14. No Right of Employment. Neither the granting of the Restricted Stock Units, the exercise of any part hereof, nor any provision of the Long-Term Incentive Plan or this Award shall constitute or be evidence of any understanding, express or implied, on the part of the Company or any Subsidiary to employ the Participant for any specified period.
15. Amendment. This Award may be amended only by a writing executed by the Company and the Participant which specifically states that it is amending this Award. Notwithstanding the foregoing, this Award may be amended solely by the Committee by a writing which specifically states that it is amending this Award, so long as a copy of such amendment is delivered to the Participant, and provided that no such amendment adversely affecting the rights of the Participant hereunder may be made without the Participant’s written consent. Without limiting the foregoing, the Committee reserves the right to change, by written notice to the Participant, the provisions of the Restricted Stock Units or this Award in any way it may deem necessary or advisable to carry out the purpose of the grant as a result of any change in applicable laws or regulations or any future law, regulation, ruling, or judicial decision, provided that any such change shall be applicable only to Restricted Stock Units which are then subject to restrictions as provided herein.
16. Precondition of Legality. Notwithstanding anything to the contrary contained herein, the Participant agrees that the Company will not be obligated to issue any shares pursuant to this Award, if the issuance of such shares would constitute a violation by the Participant or by the Company of any provision of any law or regulation of any governmental authority or any national securities exchange or transaction quotation system.
17. Incorporation of the Long-Term Incentive Plan. This Award is subject to the Long-Term Incentive Plan, a copy of which has been furnished to the Participant and for which the Participant acknowledges receipt. The terms and provisions of the Long-Term Incentive Plan are incorporated by reference herein. In the event of a conflict between any term or provision contained here in and a term or provision of the Long-Term Incentive Plan, the applicable terms and provisions of the Long-Term Incentive Plan shall govern and prevail.

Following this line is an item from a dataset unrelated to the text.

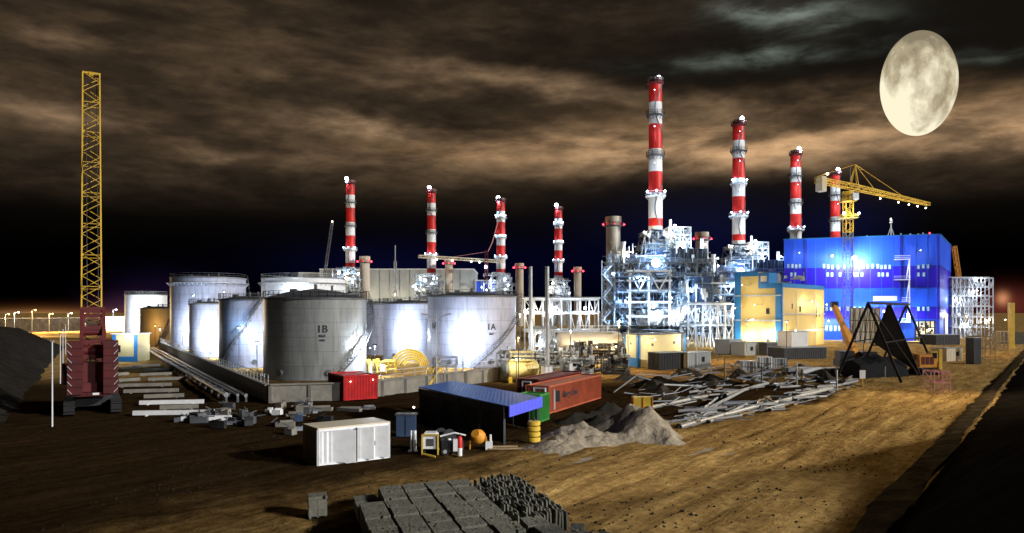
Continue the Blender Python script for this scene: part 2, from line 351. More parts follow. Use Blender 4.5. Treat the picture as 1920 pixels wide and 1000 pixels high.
#@@GROUND@@
# ------------------------------------------------------------------ ground
def lin(a,b,st): n=int(round((b-a)/st)); return [a+(b-a)*k/n for k in range(n)]
xs=[-4000,-1500,-600,-300]+lin(-160,-45,4)+lin(-45,60,.5)+lin(60,140,2.5)+lin(140,260,12)+[300,600,1500,4000]
ys=[-300,-50,0]+lin(15,28,1.5)+lin(28,95,.45)+lin(95,150,1.8)+lin(150,300,8)+[320,500,900,1800,4500,9000]
def fbm(x,y,s,o=4): return mnoise.fractal(V((x*s,y*s,1.7)),1.0,2.0,o)
TD=V((.594,.804)); TN=V((.804,-.594))               # along and across the haul road
TRK=[(-30,1.6,.05,0),(-26,2.4,.04,2),(-21.5,1.8,.06,4),(-17,2.6,.035,1),(-13.5,1.4,.05,3),(-34,2.,.045,5)]
def ground_z(x,y):
    if y>200 or y<20 or abs(x)>150: return 0.
    u=x*TD.x+y*TD.y; v=x*TN.x+y*TN.y
    rut=mnoise.fractal(V((u*.045,v*.8,4.)),1.,2.,5)*.11
    rough=fbm(x,y,.22)*.09+fbm(x,y,.9,3)*.05
    for v0,am,fr,ph in TRK:
        vc=v0+am*math.sin(u*fr+ph)
        for s in (-.95,.95): e=(v-vc-s)/.33; rut-=.13*math.exp(-e*e)*(.6+.4*math.sin(u*.7+ph)); e=(v-vc-s-.62)/.25; rut+=.05*math.exp(-e*e)
    return (rut+rough)*min(1,max(0,(y-20)/10))*min(1,(200-y)/60)-.02
g=MB(); nx=len(xs)
g.v=[(x,y,ground_z(x,y)) for y in ys for x in xs]
g.f=[(j*nx+i,j*nx+i+1,(j+1)*nx+i+1,(j+1)*nx+i) for j in range(len(ys)-1) for i in range(nx-1)]; g.m=[0]*len(g.f)
gm=bpy.data.materials.new('sandy_ground'); gm.use_nodes=True; n=gm.node_tree.nodes; L=gm.node_tree.links; b=n['Principled BSDF']; b.inputs['Roughness'].default_value=1.; b.inputs['Specular IOR Level'].default_value=.0
tcg=n.new('ShaderNodeTexCoord')
def gnoise(scale,rot=0,st=(1,1,1),det=8,rough=.65):
    mp=n.new('ShaderNodeMapping'); mp.inputs['Rotation'].default_value=(0,0,rot); mp.inputs['Scale'].default_value=st
    m0=n.new('ShaderNodeVectorRotate'); m0.rotation_type='Z_AXIS'; m0.inputs['Angle'].default_value=rot; L.new(tcg.outputs['Object'],m0.inputs['Vector'])
    mp.inputs['Rotation'].default_value=(0,0,0); L.new(m0.outputs[0],mp.inputs[0])
    z=n.new('ShaderNodeTexNoise'); z.inputs['Scale'].default_value=scale; z.inputs['Detail'].default_value=det; z.inputs['Roughness'].default_value=rough; L.new(mp.outputs[0],z.inputs['Vector']); return z.outputs['Fac']
def gm_(op,a,b_=None,c=None):
    q=n.new('ShaderNodeMath'); q.operation=op
    for i,x in enumerate((a,b_,c)):
        if x is None: continue
        if isinstance(x,(int,float)): q.inputs[i].default_value=x
        else: L.new(x,q.inputs[i])
    return q.outputs[0]
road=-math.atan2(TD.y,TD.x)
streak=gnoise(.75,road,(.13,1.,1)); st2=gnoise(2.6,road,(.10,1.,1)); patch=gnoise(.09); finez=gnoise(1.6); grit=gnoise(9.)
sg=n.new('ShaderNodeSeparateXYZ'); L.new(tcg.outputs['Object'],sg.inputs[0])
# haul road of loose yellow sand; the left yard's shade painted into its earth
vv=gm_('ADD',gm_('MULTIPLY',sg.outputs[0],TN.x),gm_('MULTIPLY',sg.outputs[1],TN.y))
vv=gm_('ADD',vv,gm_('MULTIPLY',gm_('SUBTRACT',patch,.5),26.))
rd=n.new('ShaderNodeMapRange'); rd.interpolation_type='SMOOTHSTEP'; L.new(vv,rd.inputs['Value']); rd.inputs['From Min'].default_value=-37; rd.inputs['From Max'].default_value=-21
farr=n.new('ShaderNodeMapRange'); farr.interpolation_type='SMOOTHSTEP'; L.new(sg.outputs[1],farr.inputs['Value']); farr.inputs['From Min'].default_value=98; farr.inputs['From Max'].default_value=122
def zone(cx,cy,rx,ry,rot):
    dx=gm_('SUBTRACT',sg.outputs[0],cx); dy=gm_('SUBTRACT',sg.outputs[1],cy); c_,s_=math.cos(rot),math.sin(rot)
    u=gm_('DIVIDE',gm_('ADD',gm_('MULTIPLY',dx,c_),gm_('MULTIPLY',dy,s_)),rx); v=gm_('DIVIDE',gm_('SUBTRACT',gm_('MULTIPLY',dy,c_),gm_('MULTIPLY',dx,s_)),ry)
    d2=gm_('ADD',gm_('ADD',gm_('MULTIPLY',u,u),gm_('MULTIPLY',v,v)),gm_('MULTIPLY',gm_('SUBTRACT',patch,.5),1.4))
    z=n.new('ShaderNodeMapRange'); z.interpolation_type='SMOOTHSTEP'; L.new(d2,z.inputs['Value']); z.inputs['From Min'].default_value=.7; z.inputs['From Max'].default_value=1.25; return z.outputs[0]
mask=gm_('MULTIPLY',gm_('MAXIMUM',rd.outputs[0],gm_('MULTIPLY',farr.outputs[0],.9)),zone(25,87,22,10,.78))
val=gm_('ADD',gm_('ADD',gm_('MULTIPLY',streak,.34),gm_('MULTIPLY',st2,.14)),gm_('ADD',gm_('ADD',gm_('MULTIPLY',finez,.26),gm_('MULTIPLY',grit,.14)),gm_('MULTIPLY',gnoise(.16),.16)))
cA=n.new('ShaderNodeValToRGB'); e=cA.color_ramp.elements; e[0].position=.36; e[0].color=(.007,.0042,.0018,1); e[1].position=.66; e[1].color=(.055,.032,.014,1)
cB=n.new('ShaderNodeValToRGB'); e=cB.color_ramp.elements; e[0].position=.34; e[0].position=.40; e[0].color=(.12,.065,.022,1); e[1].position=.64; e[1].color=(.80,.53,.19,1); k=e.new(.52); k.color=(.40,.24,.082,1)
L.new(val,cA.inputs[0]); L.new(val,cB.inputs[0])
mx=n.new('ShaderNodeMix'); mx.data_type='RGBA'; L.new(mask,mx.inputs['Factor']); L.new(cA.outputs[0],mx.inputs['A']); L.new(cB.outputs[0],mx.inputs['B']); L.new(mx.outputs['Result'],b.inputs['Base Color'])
bp=n.new('ShaderNodeBump'); bp.inputs['Strength'].default_value=1.; bp.inputs['Distance'].default_value=.75; L.new(val,bp.inputs['Height']); L.new(bp.outputs[0],b.inputs['Normal'])
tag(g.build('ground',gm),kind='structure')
# right-hand berm the picture is taken from, with a concrete toe beam
def toe(D,off=0,z=0): return V((-8.8+.735*D+off*.804, D-off*.594, z))
bm_=MB(); rows=[]
prof=[(.9,.0),(2.5,.95),(5,2.45),(8,4.2),(11,6.0),(14.5,8.0),(16,8.4),(22,8.4),(40,-.2)]
Ds=lin(-40,60,2)+lin(60,200,5)+lin(200,420,20)+[420]
for D in Ds:
    for o_,z_ in prof:
        p=toe(D,o_,z_); q=fbm(p.x,p.y,.35,4)*.22 if 1<o_<30 else 0
        hs=1.35-.97*min(1,max(0,(D-34)/38)); bm_.v.append((p.x,p.y,p.z*hs+q+(fbm(p.x,p.y,.09,3)*.9 if 10<o_<30 else 0)-.05))  # unseen near crest raised, far crest lowered, to shape the berm's shadow
m_=len(prof)
for i in range(len(Ds)-1):
    for j in range(m_-1): bm_.f.append((i*m_+j,i*m_+j+1,(i+1)*m_+j+1,(i+1)*m_+j)); bm_.m.append(0)
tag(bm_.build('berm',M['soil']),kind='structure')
kb=MB(); Ks=lin(8,300,1.2)
for D in Ks:
    w0=-.5+fbm(D,3,.25)*.3; w1=.7+fbm(D,9,.25)*.25
    for o_,z_ in ((w0-.35,-.08),(w0,.16),(w0*.5+w1*.5,.30),(w1,.42),(w1+.35,.5)):
        p=toe(D,o_,z_+fbm(D+o_*3,o_*7,.6)*.10); kb.v.append(tuple(p))
for i in range(len(Ks)-1):
    for j in range(4): kb.f.append((i*5+j,i*5+j+1,(i+1)*5+j+1,(i+1)*5+j)); kb.m.append(0)
tag(kb.build('path_shoulder',M['shoulder']),kind='structure')
# left-hand embankment
em_=MB(); A0=V((-72.5,92.5,0)); dr=V((-.49,.872,0)); nr=V((.872,.49,0))
for i in range(34):
    p=A0+dr*(i*5-36); tp=min(1,max(.02,(i-.3)/2.6))
    for o_,z_ in ((-40,0),(-12,6.0),(-4,6.1),(0,5.6),(11,.0)):
        q=p+nr*(o_+fbm(p.x,p.y+o_,.1)*.5); em_.v.append((q.x,q.y,z_*tp+fbm(q.x,q.y,.25)*.2-.05))
for i in range(33):
    for j in range(4): em_.f.append((i*5+j,i*5+j+1,(i+1)*5+j+1,(i+1)*5+j)); em_.m.append(0)
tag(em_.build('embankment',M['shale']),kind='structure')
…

18. Severability. If one or more of the provisions of this Award shall be held invalid, illegal or unenforceable in any respect, the validity, legality and enforceability of the remaining provisions shall not in any way be affected or impaired thereby and the invalid, illegal or unenforceable provisions shall be deemed null and void; however, to the extent permissible by law, any provisions which could be deemed null and void shall first be construed, interpreted or revised retroactively to permit this Award to be construed so as to first the intent of this Award and the Long-Term Incentive Plan.
19. Construction. The Restricted Stock Units are being issued pursuant to Section 6.6 of the Long-Term Incentive Plan and are subject to the terms of the Long-Term Incentive Plan. A copy of the Long-Term Incentive Plan has been given to the Participant, and additional copies of the Long-Term Incentive Plan are available upon request during normal business hours at the principal executive offices of the Company. To the extent that any provision of this Award violates or is inconsistent with an express provision of the Long-Term Incentive Plan, the Long-Term Incentive Plan provision shall govern and any inconsistent provision in this Award shall be of no force or effect.
20. Governing Law. The Restricted Stock Unit grant and the provisions of this Award are governed by, and subject to, the laws of the State of Delaware, as provided in the Long-Term Incentive Plan.